Do this:
Write out every line exactly, from the start of the records below to the line with "return (f(r), f(g), f(b), 1)", and stop there. Don't write out the pictures.

Material for the task:
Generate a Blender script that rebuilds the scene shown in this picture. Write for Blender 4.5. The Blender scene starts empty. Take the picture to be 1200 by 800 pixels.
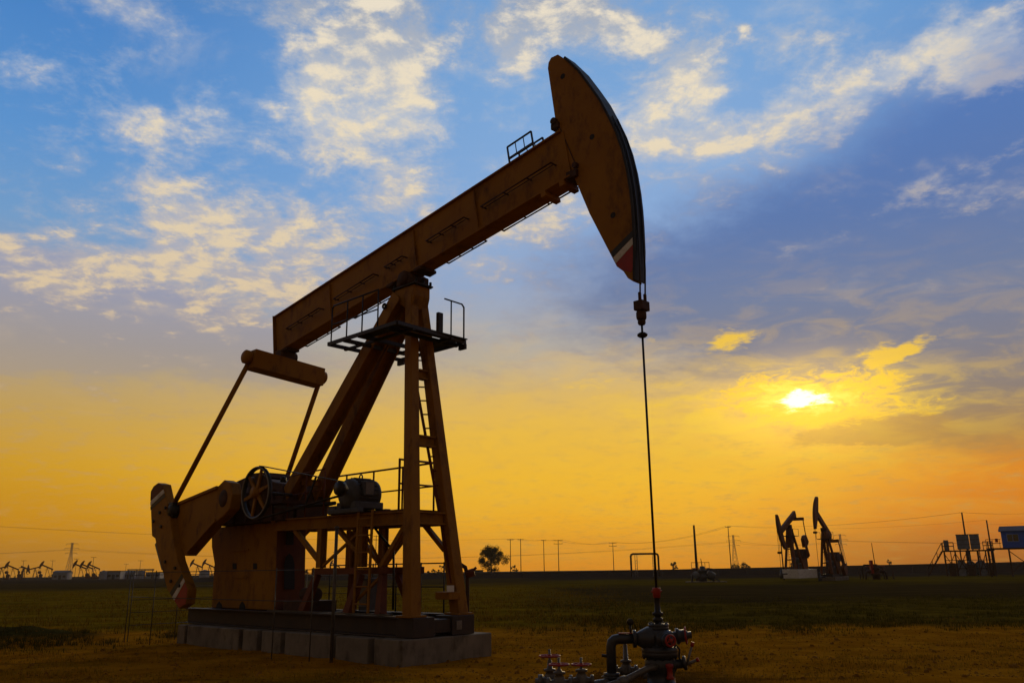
import bpy, math, random
from math import radians as R_, sin, cos, pi
from mathutils import Vector, Matrix, noise as mnoise

random.seed(7)
sc = bpy.context.scene
col = sc.collection

# ------------------------------------------------------------------ camera
F_PX, ROLL, HOR_Y, CAM_H = 980.0, R_(0.7), 668.0, 1.6
pitch = math.atan((HOR_Y - 400) / F_PX)
cF = Vector((0, cos(pitch), sin(pitch)))
cR0 = Vector((1, 0, 0))
cU0 = cR0.cross(cF)
cR = cR0 * cos(ROLL) - cU0 * sin(ROLL)
cU = cU0 * cos(ROLL) + cR0 * sin(ROLL)
CAM = Vector((0, 0, CAM_H))
cam_d = bpy.data.cameras.new('camera')
cam_d.sensor_width = 36
cam_d.lens = 36 * F_PX / 1200
cam_d.clip_start = 0.1
cam_d.clip_end = 20000
cam = bpy.data.objects.new('camera', cam_d)
m = Matrix.Identity(4)
for i in range(3):
    m[i][0], m[i][1], m[i][2], m[i][3] = cR[i], cU[i], -cF[i], CAM[i]
cam.matrix_world = m
col.objects.link(cam)
sc.camera = cam


def ray(x, y):
    return cF * F_PX + cR * (x - 600) - cU * (y - 400)


def ground(x, y, z=0.0):            # where the line of sight meets the level z
    d = ray(x, y)
    return CAM + d * ((z - CAM_H) / d.z)


def at(x, y, Y):                    # the point of that line of sight at depth Y
    d = ray(x, y)
    return CAM + d * (Y / d.y)


def azel(x, y):
    d = ray(x, y).normalized()
    return math.degrees(math.atan2(d.x, d.y)), math.degrees(math.asin(d.z))


def px_at(Y):                       # metres per photo pixel near the horizon at depth Y
    return Y / (F_PX * cos(pitch))


# ------------------------------------------------------------------ materials
def srgb(r, g, b):
    def f(c):
        c /= 255.0
        return c / 12.92 if c <= 0.04045 else ((c + 0.055) / 1.055) ** 2.4
    return (f(r), f(g), f(b), 1)


def mat(name, c1, c2=None, scale=3.0, rough=0.6, metal=0.0, dirt=None, dirt_amt=0.5, bump=0.0, bscale=30.0, streak=False, spec=0.5):
    mt = bpy.data.materials.new(name)
    mt.use_nodes = True
    nt = mt.node_tree
    bs = nt.nodes['Principled BSDF']
    bs.inputs['Roughness'].default_value = rough
    bs.inputs['Metallic'].default_value = metal
    bs.inputs['Specular IOR Level'].default_value = spec
    if c2 is None:
        c2 = tuple(x * 0.72 for x in c1)
    tc = nt.nodes.new('ShaderNodeTexCoord')
    n1 = nt.nodes.new('ShaderNodeTexNoise')
    n1.inputs['Scale'].default_value = scale
    n1.inputs['Detail'].default_value = 8
    n1.inputs['Roughness'].default_value = 0.65
    nt.links.new(tc.outputs['Object'], n1.inputs['Vector'])
    r1 = nt.nodes.new('ShaderNodeValToRGB')
    r1.color_ramp.elements[0].position = 0.35
    r1.color_ramp.elements[1].position = 0.68
    r1.color_ramp.elements[0].color = (*c2, 1)
    r1.color_ramp.elements[1].color = (*c1, 1)
    nt.links.new(n1.outputs['Fac'], r1.inputs['Fac'])
    out = r1.outputs['Color']
    if dirt is not None:
        mp = nt.nodes.new('ShaderNodeMapping')
        mp.inputs['Scale'].default_value = (1.9, 1.9, 0.9) if streak else (2.2, 2.2, 2.2)
        nt.links.new(tc.outputs['Object'], mp.inputs['Vector'])
        n2 = nt.nodes.new('ShaderNodeTexNoise')
        n2.inputs['Scale'].default_value = 1.7
        n2.inputs['Detail'].default_value = 10
        n2.inputs['Roughness'].default_value = 0.7
        nt.links.new(mp.outputs['Vector'], n2.inputs['Vector'])
        r2 = nt.nodes.new('ShaderNodeMapRange')
        r2.inputs['From Min'].default_value = 0.50
        r2.inputs['From Max'].default_value = 0.70
        r2.inputs['To Max'].default_value = dirt_amt
        nt.links.new(n2.outputs['Fac'], r2.inputs['Value'])
        mx = nt.nodes.new('ShaderNodeMix')
        mx.data_type = 'RGBA'
        nt.links.new(r2.outputs['Result'], mx.inputs['Factor'])
        nt.links.new(out, mx.inputs['A'])
        mx.inputs['B'].default_value = (*dirt, 1)
        out = mx.outputs['Result']
    nt.links.new(out, bs.inputs['Base Color'])
    if bump > 0:
        n3 = nt.nodes.new('ShaderNodeTexNoise')
        n3.inputs['Scale'].default_value = bscale
        n3.inputs['Detail'].default_value = 6
        nt.links.new(tc.outputs['Object'], n3.inputs['Vector'])
        bp = nt.nodes.new('ShaderNodeBump')
        bp.inputs['Strength'].default_value = bump
        bp.inputs['Distance'].default_value = 0.02
        nt.links.new(n3.outputs['Fac'], bp.inputs['Height'])
        nt.links.new(bp.outputs['Normal'], bs.inputs['Normal'])
    return mt


M = {
    'yellow': mat('weathered_yellow_paint', (0.34, 0.155, 0.008), (0.27, 0.115, 0.006), 0.9, 0.6, dirt=(0.060, 0.022, 0.008), dirt_amt=0.8, bump=0.12, streak=True, spec=0.2),
    'shade_and_red_paint': mat('bounce_shade_and_red_paint', (0.17, 0.042, 0.007), (0.11, 0.024, 0.005), 2.0, 0.6, dirt=(0.05, 0.02, 0.012), dirt_amt=0.6, bump=0.12, streak=True, spec=0.3),  # holds the tower front's bounce-lit shade in its colour; real red parts share it
    'dark_steel': mat('greasy_dark_steel', (0.030, 0.026, 0.024), (0.016, 0.013, 0.012), 5, 0.5, 0.4, bump=0.2),
    'rust': mat('rusty_steel', (0.09, 0.035, 0.016), (0.04, 0.017, 0.010), 6, 0.8, dirt=(0.02, 0.012, 0.01), bump=0.3),
    'rope': mat('greased_wire_rope', (0.05, 0.045, 0.05), (0.03, 0.027, 0.03), 40, 0.45, 0.6),
    'skid': mat('black_skid_paint', (0.035, 0.024, 0.022), (0.022, 0.014, 0.014), 3, 0.6, dirt=(0.07, 0.035, 0.016), dirt_amt=0.5, bump=0.2),
    'concrete': mat('weathered_concrete', (0.24, 0.205, 0.16), (0.16, 0.135, 0.105), 2.2, 0.9, dirt=(0.05, 0.036, 0.020), dirt_amt=0.9, bump=0.35, streak=True),
    'white': mat('white_paint', (0.75, 0.74, 0.72), (0.6, 0.59, 0.57), 6, 0.55, dirt=(0.2, 0.15, 0.1), dirt_amt=0.5),
    'black': mat('black_band_paint', (0.02, 0.02, 0.022), (0.014, 0.014, 0.014), 6, 0.5),
    'red': mat('bright_red_paint', (0.42, 0.022, 0.012), (0.28, 0.014, 0.010), 6, 0.5, dirt=(0.08, 0.02, 0.012), dirt_amt=0.5),
    'motor': mat('grey_motor_paint', (0.088, 0.092, 0.108), (0.052, 0.055, 0.065), 8, 0.6, dirt=(0.03, 0.02, 0.015), bump=0.2),
    'plate': mat('stamped_steel_plate', (0.22, 0.20, 0.19), (0.15, 0.14, 0.13), 8, 0.5, 0.3),
    'blue_grey': mat('blue_grey_wellhead_paint', (0.040, 0.045, 0.058), (0.022, 0.024, 0.031), 10, 0.38, 0.0, dirt=(0.05, 0.03, 0.02), dirt_amt=0.7, bump=0.2),
    'bare_pipe': mat('worn_silver_pipe', (0.16, 0.145, 0.13), (0.09, 0.08, 0.07), 10, 0.42, 0.2, dirt=(0.07, 0.045, 0.03), dirt_amt=0.7, bump=0.2),
    'rail': mat('dark_rail_paint', (0.022, 0.02, 0.03), (0.014, 0.012, 0.018), 9, 0.55),
    'grey_rail': mat('dull_galvanised_pipe', (0.10, 0.09, 0.085), (0.06, 0.055, 0.05), 9, 0.5, 0.2),
    'belt': mat('black_rubber', (0.015, 0.014, 0.014), None, 9, 0.7),
    'pole': mat('weathered_pole', (0.075, 0.05, 0.04), (0.045, 0.03, 0.025), 4, 0.9),
    'lattice': mat('galvanised_lattice', (0.22, 0.21, 0.21), (0.16, 0.15, 0.15), 4, 0.6),
    'wire': mat('aluminium_conductor', (0.05, 0.04, 0.035), None, 4, 0.6),
    'blue': mat('blue_sheet_metal', (0.035, 0.15, 0.80), (0.03, 0.12, 0.68), 2, 0.5, dirt=(0.03, 0.03, 0.06), dirt_amt=0.4),
    'blue_roof': mat('pale_blue_roof_sheet', (0.26, 0.40, 0.90), (0.22, 0.34, 0.80), 2, 0.45),
    'tank': mat('blue_grey_tank_paint', (0.20, 0.22, 0.27), (0.13, 0.15, 0.19), 2, 0.55, dirt=(0.06, 0.04, 0.03), dirt_amt=0.5, streak=True),
    'far_jack': mat('faded_red_brown_jack_paint', (0.20, 0.065, 0.014), (0.12, 0.038, 0.010), 2, 0.7),
    'shed': mat('bluish_grey_cladding', (0.24, 0.26, 0.33), (0.18, 0.20, 0.26), 1.0, 0.7),
    'shed_roof': mat('dark_sheet_roof', (0.08, 0.08, 0.10), None, 1.0, 0.7),
    'opening': mat('dark_doorway', (0.02, 0.02, 0.025), None, 1.0, 0.8),
    'glass': mat('window_glass', (0.10, 0.09, 0.05), None, 1.0, 0.08),
    'bark': mat('tree_bark', (0.055, 0.035, 0.022), (0.03, 0.02, 0.014), 6, 0.9, bump=0.4),
}


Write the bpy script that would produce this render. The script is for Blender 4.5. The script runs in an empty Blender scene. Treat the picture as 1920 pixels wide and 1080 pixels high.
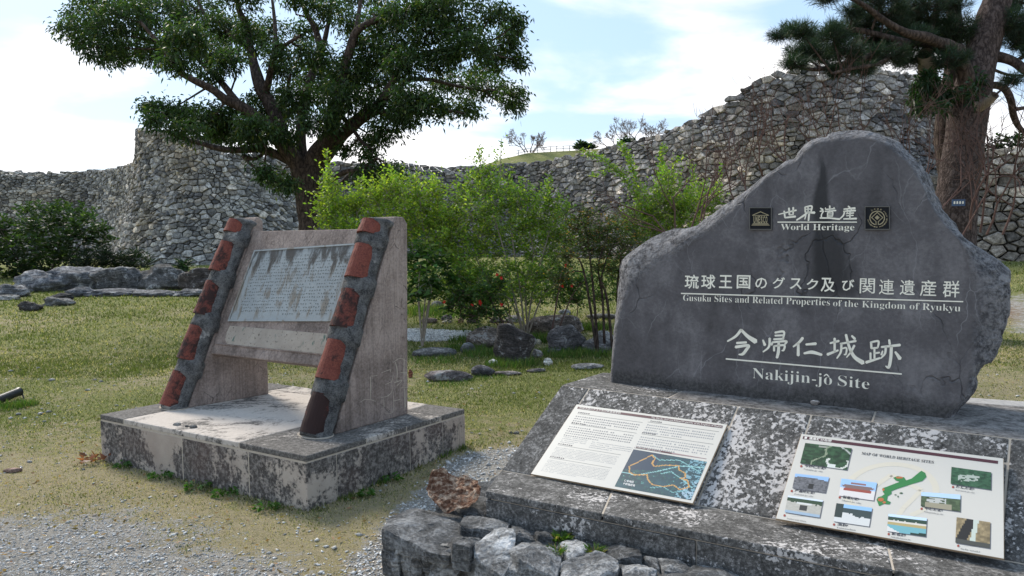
import bpy, bmesh, math, random
import numpy as np
from mathutils import Vector, Matrix, noise as mnoise

C = bpy.context.scene
COL = C.collection
random.seed(7); RNG = np.random.default_rng(7)

# ------------------------------------------------------------------ camera, sky, sun, exposure
H = 1.6
FPX, PITCH, ROLL = 1440.0, math.radians(3.8), math.radians(-0.7)
_c, _s = math.cos(PITCH), math.sin(PITCH)
FW = np.array([0, _c, -_s]); _R = np.array([1, 0, 0.]); _U = np.cross(_R, FW)
RT = _R*math.cos(ROLL)+_U*math.sin(ROLL); UP = -_R*math.sin(ROLL)+_U*math.cos(ROLL)
EYE = np.array([0, 0, H])
cd = bpy.data.cameras.new('camera'); cam = bpy.data.objects.new('camera', cd); COL.objects.link(cam)
cd.sensor_width = 36; cd.lens = 36*FPX/1920; cd.clip_end = 2000; cd.clip_start = 0.05
m = Matrix.Identity(4)
for i in range(3):
    m[i][0] = RT[i]; m[i][1] = UP[i]; m[i][2] = -FW[i]; m[i][3] = EYE[i]
cam.matrix_world = m
C.camera = cam
SUN_AZ, SUN_EL = math.radians(-38), math.radians(42)      # measured from +Y towards +X
sd = np.array([math.sin(SUN_AZ)*math.cos(SUN_EL), math.cos(SUN_AZ)*math.cos(SUN_EL), math.sin(SUN_EL)])
ld = bpy.data.lights.new('sun', 'SUN'); ld.energy = 2.0; ld.angle = math.radians(16); ld.color = (1, .92, .80)
sun = bpy.data.objects.new('sun', ld); COL.objects.link(sun)
sun.rotation_euler = Vector(-sd).to_track_quat('-Z', 'Y').to_euler()
C.view_settings.view_transform = 'Standard'; C.view_settings.look = 'None'
C.view_settings.exposure = 1.2; C.view_settings.gamma = 1
C.render.film_transparent = False
try:
    C.cycles.use_adaptive_sampling = True
    C.cycles.max_bounces = 6; C.cycles.transparent_max_bounces = 4
except Exception: pass

# ------------------------------------------------------------------ node helpers
class NT:
    def __init__(s, tree): s.t = tree; s.n = tree.nodes; s.l = tree.links
    def node(s, typ, **kw):
        n = s.n.new(typ)
        for k, v in kw.items(): setattr(n, k, v)
        return n
    def put(s, sock, v):
        if v is None: return
        if hasattr(v, 'links'): s.l.new(v, sock)
        elif isinstance(v, (tuple, list)):
            v = tuple(v)
            n = len(sock.default_value)
            if len(v) < n: v = v+(1,)*(n-len(v))
            sock.default_value = v[:n]
        else: sock.default_value = v
    def pos(s): return s.node('ShaderNodeNewGeometry').outputs['Position']
    def obj(s): return s.node('ShaderNodeTexCoord').outputs['Object']
    def nrm(s): return s.node('ShaderNodeNewGeometry').outputs['Normal']
    def warp(s, vec, scale, amt):
        n = s.node('ShaderNodeTexNoise'); s.put(n.inputs['Vector'], vec); n.inputs['Scale'].default_value = scale; n.inputs['Detail'].default_value = 4
        a = s.node('ShaderNodeVectorMath', operation='SUBTRACT'); s.put(a.inputs[0], n.outputs['Color']); a.inputs[1].default_value = (.5, .5, .5)
        b = s.node('ShaderNodeVectorMath', operation='SCALE'); s.put(b.inputs[0], a.outputs[0]); b.inputs['Scale'].default_value = amt
        c = s.node('ShaderNodeVectorMath', operation='ADD'); s.put(c.inputs[0], vec); s.put(c.inputs[1], b.outputs[0]); return c.outputs[0]
    def scl(s, vec, k, loc=(0, 0, 0), rot=(0, 0, 0)):
        n = s.node('ShaderNodeMapping'); s.put(n.inputs['Vector'], vec); n.inputs['Scale'].default_value = k
        n.inputs['Location'].default_value = loc; n.inputs['Rotation'].default_value = rot
        return n.outputs[0]
    def noise(s, vec, scale, detail=5, rough=.55, dist=0., out=0):
        n = s.node('ShaderNodeTexNoise'); s.put(n.inputs['Vector'], vec); n.inputs['Scale'].default_value = scale
        n.inputs['Detail'].default_value = detail; n.inputs['Roughness'].default_value = rough; n.inputs['Distortion'].default_value = dist
        return n.outputs[out]
    def vor(s, vec, scale, feature='F1', out='Distance', rand=1.):
        n = s.node('ShaderNodeTexVoronoi', feature=feature); s.put(n.inputs['Vector'], vec); n.inputs['Scale'].default_value = scale
        n.inputs['Randomness'].default_value = rand
        return n.outputs[out]
    def ramp(s, fac, stops, interp='LINEAR'):
        n = s.node('ShaderNodeValToRGB'); s.put(n.inputs[0], fac); r = n.color_ramp; r.interpolation = interp
        while len(r.elements) < len(stops): r.elements.new(.5)
        for e, (p, c) in zip(r.elements, stops):
            e.position = p; e.color = (c, c, c, 1) if not isinstance(c, (tuple, list)) else tuple(c)+(1,)
        return n.outputs[0]
    def rng(s, v, a, b, c=0., d=1.):
        n = s.node('ShaderNodeMapRange', clamp=True); n.interpolation_type = 'SMOOTHSTEP'
        s.put(n.inputs['Value'], v); n.inputs['From Min'].default_value = a; n.inputs['From Max'].default_value = b
        n.inputs['To Min'].default_value = c; n.inputs['To Max'].default_value = d
        return n.outputs[0]
    def mix(s, f, a, b, mode='MIX'):
        n = s.node('ShaderNodeMix', data_type='RGBA', blend_type=mode); s.put(n.inputs[0], f); s.put(n.inputs[6], a); s.put(n.inputs[7], b)
        return n.outputs[2]
    def math(s, op, a, b=None, c=None):
        n = s.node('ShaderNodeMath', operation=op); s.put(n.inputs[0], a)
        if b is not None: s.put(n.inputs[1], b)
        if c is not None: s.put(n.inputs[2], c)
        return n.outputs[0]
    def attr(s, name, out='Color'):
        n = s.node('ShaderNodeAttribute', attribute_name=name); return n.outputs[out]
    def sep(s, v):
        n = s.node('ShaderNodeSeparateXYZ'); s.put(n.inputs[0], v); return n.outputs
    def sepc(s, v):
        n = s.node('ShaderNodeSeparateColor'); s.put(n.inputs[0], v); return n.outputs
    def bump(s, h, dist=.01, strength=1., normal=None):
        n = s.node('ShaderNodeBump'); s.put(n.inputs['Height'], h); n.inputs['Distance'].default_value = dist
        n.inputs['Strength'].default_value = strength
        if normal is not None: s.put(n.inputs['Normal'], normal)
        return n.outputs[0]

def material(name, fn, rough=.85, spec=.3):
    mt = bpy.data.materials.new(name); mt.use_nodes = True
    t = NT(mt.node_tree); b = mt.node_tree.nodes['Principled BSDF']
    b.inputs['Roughness'].default_value = rough
    b.inputs['Specular IOR Level'].default_value = spec
    r = fn(t)
    col, bmp = r[0], r[1]
    t.put(b.inputs['Base Color'], col)
    if bmp is not None: t.put(b.inputs['Normal'], bmp)
    if len(r) > 2 and r[2] is not None: t.put(b.inputs['Roughness'], r[2])
    return mt

# sky
w = bpy.data.worlds.new('World'); C.world = w; w.use_nodes = True
t = NT(w.node_tree); bg = w.node_tree.nodes['Background']
sk = t.node('ShaderNodeTexSky', sky_type='NISHITA'); sk.sun_disc = False
sk.sun_elevation = SUN_EL; sk.sun_rotation = SUN_AZ % (2*math.pi); sk.air_density = 1.0; sk.dust_density = 1.2; sk.ozone_density = 1.0
bg.inputs['Strength'].default_value = 0.115
tc = t.node('ShaderNodeTexCoord').outputs['Generated']
sx = t.sep(tc)
zz = t.math('MAXIMUM', sx[2], 0.03)
zz = t.math('ADD', zz, 0.12)
cb = t.node('ShaderNodeCombineXYZ'); t.put(cb.inputs[0], t.math('DIVIDE', sx[0], zz)); t.put(cb.inputs[1], t.math('DIVIDE', sx[1], zz))
cb.inputs[2].default_value = 3.7
pl = cb.outputs[0]
n1 = t.noise(t.scl(pl, (1, 1, 1), loc=(1.7, .6, 0)), 1.0, 8, .50, .25)
n2 = t.noise(t.scl(pl, (1, 1, 1), loc=(4, 9, 0)), 0.28, 3, .5)
cover = t.math('ADD', t.math('MULTIPLY', n1, .62), t.math('MULTIPLY', n2, .5))
lowb = t.rng(sx[2], .02, .26, .12, 0)
cover = t.math('ADD', cover, lowb)
cl = t.rng(cover, .560, .675)
shade = t.noise(pl, 1.6, 6, .6, .2)
cloudcol = t.mix(t.rng(shade, .35, .7), (4.7, 4.65, 4.8), (6.6, 6.4, 6.2))
pale = t.mix(.80, sk.outputs[0], (2.1, 2.95, 4.0))
t.put(bg.inputs['Color'], t.mix(t.math('MULTIPLY', cl, .95), pale, cloudcol))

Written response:
Generate a Blender script that rebuilds the scene shown in this picture. Write for Blender 4.5. The Blender scene starts empty. Take the picture to be 1200 by 800 pixels.
import bpy, math, random
from math import radians as R_, sin, cos, pi
from mathutils import Vector, Matrix, noise as mnoise

random.seed(7)
sc = bpy.context.scene
col = sc.collection

# ------------------------------------------------------------------ camera
F_PX, ROLL, HOR_Y, CAM_H = 980.0, R_(0.7), 668.0, 1.6
pitch = math.atan((HOR_Y - 400) / F_PX)
cF = Vector((0, cos(pitch), sin(pitch)))
cR0 = Vector((1, 0, 0))
cU0 = cR0.cross(cF)
cR = cR0 * cos(ROLL) - cU0 * sin(ROLL)
cU = cU0 * cos(ROLL) + cR0 * sin(ROLL)
CAM = Vector((0, 0, CAM_H))
cam_d = bpy.data.cameras.new('camera')
cam_d.sensor_width = 36
cam_d.lens = 36 * F_PX / 1200
cam_d.clip_start = 0.1
cam_d.clip_end = 20000
cam = bpy.data.objects.new('camera', cam_d)
m = Matrix.Identity(4)
for i in range(3):
    m[i][0], m[i][1], m[i][2], m[i][3] = cR[i], cU[i], -cF[i], CAM[i]
cam.matrix_world = m
col.objects.link(cam)
sc.camera = cam


def ray(x, y):
    return cF * F_PX + cR * (x - 600) - cU * (y - 400)


def ground(x, y, z=0.0):            # where the line of sight meets the level z
    d = ray(x, y)
    return CAM + d * ((z - CAM_H) / d.z)


def at(x, y, Y):                    # the point of that line of sight at depth Y
    d = ray(x, y)
    return CAM + d * (Y / d.y)


def azel(x, y):
    d = ray(x, y).normalized()
    return math.degrees(math.atan2(d.x, d.y)), math.degrees(math.asin(d.z))


def px_at(Y):                       # metres per photo pixel near the horizon at depth Y
    return Y / (F_PX * cos(pitch))


# ------------------------------------------------------------------ materials
def srgb(r, g, b):
    def f(c):
        c /= 255.0
        return c / 12.92 if c <= 0.04045 else ((c + 0.055) / 1.055) ** 2.4
    return (f(r), f(g), f(b), 1)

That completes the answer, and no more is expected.